Six months ago, it looked like Colorado’s roughest ballot-issue fight of 2006 would involve a constitutional proposal to deny some state services to illegal immigrants.
Immigration, of course, is an issue in this year’s campaigns, as a glance at any selection of attack ads shows. But you won’t see that amendment on your Nov. 7 ballot because the state Supreme Court had problems with its wording and tossed it out in mid-June.
After a round of theatrical Supreme Court bashing – some justified and some just hot air – Gov. Bill Owens and the legislature’s Democratic leadership went to work July 6 in a special session on immigration. Any possibility that the legislature would put immigrant restrictions on the ballot quickly faded, despite the protests of some lawmakers who harrumphed that voters had a right to decide the issue.
Instead, lawmakers passed and Owens signed a package of bills, the centerpiece of which requires state agencies to verify the legal status of applicants if they are to receive non-emergency state services. (A couple of other items, dubbed Referendums H and K, got tossed to voters.)
The new identification law kicked in Aug. 1, and state analysts have been looking at the data since then.
To our complete lack of surprise, the new requirements don’t seem to have identified any huge number of ineligible recipients. The state reported last month that the number of public assistance recipients since Aug. 1 was virtually unchanged from the same period a year earlier. That logically raises the question of whether there were many ineligible people to weed out in the first place, and therefore whether the special session was necessary. The full story, however, won’t be known for a year as successive waves of assistance recipients have to re-certify each month.
Meanwhile, state officials also found there has been a rush to get the state identification cards necessary to qualify for benefits. Officials speculate that the law prompted people who were eligible but without proper ID to get the right documents.

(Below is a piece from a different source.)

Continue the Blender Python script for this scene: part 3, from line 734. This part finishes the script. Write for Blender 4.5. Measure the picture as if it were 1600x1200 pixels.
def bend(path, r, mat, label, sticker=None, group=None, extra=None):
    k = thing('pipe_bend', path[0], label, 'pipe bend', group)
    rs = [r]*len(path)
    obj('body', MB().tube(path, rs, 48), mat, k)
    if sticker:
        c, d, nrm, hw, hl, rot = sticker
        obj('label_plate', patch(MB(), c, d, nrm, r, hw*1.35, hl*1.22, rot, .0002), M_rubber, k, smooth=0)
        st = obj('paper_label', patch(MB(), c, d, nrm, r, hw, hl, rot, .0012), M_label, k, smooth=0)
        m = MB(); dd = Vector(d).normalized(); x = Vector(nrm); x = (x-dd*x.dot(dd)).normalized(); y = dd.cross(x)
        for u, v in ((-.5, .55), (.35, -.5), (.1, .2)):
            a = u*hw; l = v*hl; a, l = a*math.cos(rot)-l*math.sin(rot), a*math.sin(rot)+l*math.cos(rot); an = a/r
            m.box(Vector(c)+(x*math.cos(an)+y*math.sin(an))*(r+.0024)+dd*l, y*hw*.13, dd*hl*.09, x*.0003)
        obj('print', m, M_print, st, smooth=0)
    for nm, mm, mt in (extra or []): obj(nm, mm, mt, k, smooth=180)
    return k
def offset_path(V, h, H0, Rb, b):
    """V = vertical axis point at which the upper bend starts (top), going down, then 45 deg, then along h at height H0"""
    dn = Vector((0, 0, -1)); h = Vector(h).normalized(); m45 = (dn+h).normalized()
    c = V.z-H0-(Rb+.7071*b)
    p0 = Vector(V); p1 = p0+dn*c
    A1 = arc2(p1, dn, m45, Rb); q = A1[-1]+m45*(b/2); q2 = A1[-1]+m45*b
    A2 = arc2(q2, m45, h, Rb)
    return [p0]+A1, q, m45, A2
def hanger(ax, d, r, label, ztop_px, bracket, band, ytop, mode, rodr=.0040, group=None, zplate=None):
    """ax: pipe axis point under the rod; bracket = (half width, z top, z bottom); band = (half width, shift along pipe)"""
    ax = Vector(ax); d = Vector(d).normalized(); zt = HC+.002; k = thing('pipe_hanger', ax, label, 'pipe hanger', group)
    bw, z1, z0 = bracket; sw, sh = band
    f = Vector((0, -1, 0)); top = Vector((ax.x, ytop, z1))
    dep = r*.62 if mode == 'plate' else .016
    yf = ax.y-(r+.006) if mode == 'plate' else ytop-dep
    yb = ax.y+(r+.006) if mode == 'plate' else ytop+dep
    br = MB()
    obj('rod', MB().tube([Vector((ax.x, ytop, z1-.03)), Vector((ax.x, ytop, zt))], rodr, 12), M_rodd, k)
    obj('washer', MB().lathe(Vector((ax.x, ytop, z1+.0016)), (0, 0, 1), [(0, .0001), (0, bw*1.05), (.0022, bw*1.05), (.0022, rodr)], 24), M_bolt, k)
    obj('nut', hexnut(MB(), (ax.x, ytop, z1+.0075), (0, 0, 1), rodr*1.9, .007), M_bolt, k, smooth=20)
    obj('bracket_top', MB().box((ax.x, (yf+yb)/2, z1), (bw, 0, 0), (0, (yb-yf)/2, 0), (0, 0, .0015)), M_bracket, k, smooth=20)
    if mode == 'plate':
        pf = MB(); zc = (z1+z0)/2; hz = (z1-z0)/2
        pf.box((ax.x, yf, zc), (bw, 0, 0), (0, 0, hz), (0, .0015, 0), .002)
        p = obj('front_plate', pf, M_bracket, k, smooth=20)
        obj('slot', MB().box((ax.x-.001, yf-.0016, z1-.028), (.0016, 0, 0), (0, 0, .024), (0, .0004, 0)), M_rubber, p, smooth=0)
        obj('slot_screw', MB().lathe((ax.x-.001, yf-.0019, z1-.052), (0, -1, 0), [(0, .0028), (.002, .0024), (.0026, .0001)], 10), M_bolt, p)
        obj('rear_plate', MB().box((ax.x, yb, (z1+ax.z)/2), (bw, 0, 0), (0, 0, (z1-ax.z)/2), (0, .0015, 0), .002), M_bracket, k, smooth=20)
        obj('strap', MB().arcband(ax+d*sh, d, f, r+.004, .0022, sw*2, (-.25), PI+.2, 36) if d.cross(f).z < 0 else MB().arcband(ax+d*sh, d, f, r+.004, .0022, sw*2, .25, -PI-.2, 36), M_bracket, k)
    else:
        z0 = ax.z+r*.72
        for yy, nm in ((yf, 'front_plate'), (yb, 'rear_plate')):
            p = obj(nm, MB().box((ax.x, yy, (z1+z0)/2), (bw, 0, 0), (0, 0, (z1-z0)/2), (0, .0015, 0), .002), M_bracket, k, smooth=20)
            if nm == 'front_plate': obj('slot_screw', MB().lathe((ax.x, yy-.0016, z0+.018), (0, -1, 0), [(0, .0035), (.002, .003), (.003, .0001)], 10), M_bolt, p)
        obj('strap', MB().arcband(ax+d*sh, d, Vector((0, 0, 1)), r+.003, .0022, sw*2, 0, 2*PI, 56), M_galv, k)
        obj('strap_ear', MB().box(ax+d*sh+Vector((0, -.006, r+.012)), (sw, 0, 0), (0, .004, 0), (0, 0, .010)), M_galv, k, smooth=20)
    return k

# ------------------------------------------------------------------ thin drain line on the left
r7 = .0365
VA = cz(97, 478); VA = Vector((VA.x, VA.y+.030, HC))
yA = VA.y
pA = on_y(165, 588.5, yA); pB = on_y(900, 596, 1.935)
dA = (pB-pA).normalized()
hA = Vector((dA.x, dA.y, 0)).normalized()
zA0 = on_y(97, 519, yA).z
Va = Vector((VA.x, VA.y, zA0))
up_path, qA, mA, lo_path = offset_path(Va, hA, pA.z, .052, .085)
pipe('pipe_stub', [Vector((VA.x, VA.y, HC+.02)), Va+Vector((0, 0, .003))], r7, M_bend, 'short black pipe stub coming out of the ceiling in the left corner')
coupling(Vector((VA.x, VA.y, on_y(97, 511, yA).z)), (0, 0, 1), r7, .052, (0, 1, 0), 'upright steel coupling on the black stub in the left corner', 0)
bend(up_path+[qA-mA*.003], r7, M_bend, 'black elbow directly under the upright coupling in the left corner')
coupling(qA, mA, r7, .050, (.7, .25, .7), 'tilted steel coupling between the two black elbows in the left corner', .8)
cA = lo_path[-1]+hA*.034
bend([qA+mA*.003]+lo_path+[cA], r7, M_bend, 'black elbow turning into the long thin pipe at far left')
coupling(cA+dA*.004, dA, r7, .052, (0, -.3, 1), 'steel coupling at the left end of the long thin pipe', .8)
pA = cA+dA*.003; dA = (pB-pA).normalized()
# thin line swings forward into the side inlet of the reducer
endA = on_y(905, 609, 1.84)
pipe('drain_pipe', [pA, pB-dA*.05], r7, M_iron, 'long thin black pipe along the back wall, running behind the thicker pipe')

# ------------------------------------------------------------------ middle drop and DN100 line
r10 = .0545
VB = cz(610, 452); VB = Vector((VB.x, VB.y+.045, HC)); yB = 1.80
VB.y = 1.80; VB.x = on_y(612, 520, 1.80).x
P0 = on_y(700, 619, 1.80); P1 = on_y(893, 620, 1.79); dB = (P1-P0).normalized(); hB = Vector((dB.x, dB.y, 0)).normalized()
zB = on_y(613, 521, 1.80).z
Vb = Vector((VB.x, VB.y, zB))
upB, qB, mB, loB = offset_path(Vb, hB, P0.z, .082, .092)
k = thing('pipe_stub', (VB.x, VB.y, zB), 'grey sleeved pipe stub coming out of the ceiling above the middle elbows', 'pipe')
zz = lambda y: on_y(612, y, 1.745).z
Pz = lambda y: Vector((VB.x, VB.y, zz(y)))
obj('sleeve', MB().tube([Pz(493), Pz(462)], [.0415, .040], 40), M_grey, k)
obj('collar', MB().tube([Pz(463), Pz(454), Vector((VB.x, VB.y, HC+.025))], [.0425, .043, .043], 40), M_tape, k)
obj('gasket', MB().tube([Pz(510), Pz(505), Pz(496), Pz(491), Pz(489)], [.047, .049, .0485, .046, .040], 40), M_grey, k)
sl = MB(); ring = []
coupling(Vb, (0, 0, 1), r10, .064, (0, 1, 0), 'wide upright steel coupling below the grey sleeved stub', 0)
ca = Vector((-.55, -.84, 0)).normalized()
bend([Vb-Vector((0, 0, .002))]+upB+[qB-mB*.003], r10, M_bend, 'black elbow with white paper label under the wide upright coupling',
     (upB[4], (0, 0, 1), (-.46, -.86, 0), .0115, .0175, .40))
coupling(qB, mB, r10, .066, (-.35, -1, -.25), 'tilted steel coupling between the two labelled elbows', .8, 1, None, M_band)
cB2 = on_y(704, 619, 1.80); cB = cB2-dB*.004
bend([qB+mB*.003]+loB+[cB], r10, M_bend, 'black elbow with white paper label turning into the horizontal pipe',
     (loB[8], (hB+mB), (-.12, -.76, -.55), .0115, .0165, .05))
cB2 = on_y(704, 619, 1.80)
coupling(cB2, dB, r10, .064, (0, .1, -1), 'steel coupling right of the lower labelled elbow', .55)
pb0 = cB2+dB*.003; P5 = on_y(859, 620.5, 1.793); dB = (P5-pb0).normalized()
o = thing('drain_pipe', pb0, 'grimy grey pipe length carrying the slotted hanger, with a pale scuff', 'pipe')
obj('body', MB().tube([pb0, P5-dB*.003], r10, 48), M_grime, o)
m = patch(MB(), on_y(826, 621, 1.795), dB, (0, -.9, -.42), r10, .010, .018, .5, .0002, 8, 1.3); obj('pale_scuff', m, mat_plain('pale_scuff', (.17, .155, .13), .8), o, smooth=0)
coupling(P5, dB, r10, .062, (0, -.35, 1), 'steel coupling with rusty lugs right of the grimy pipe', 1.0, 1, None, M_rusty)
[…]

Now, with the fall campaign almost over, key figures like Gov. Bill Owens and House Speaker Andrew Romanoff say that the law could benefit from review during the regular session of the legislature, which convenes in January.
The main unintended consequence of the law is that its strict ID requirements have tripped up some people – the homeless, mentally ill and elderly – who lack the documents needed to get ID.
We’re confident lawmakers can sort that out, and we’re glad the restrictions were put into law, where they can be improved if necessary rather than locked into the state constitution.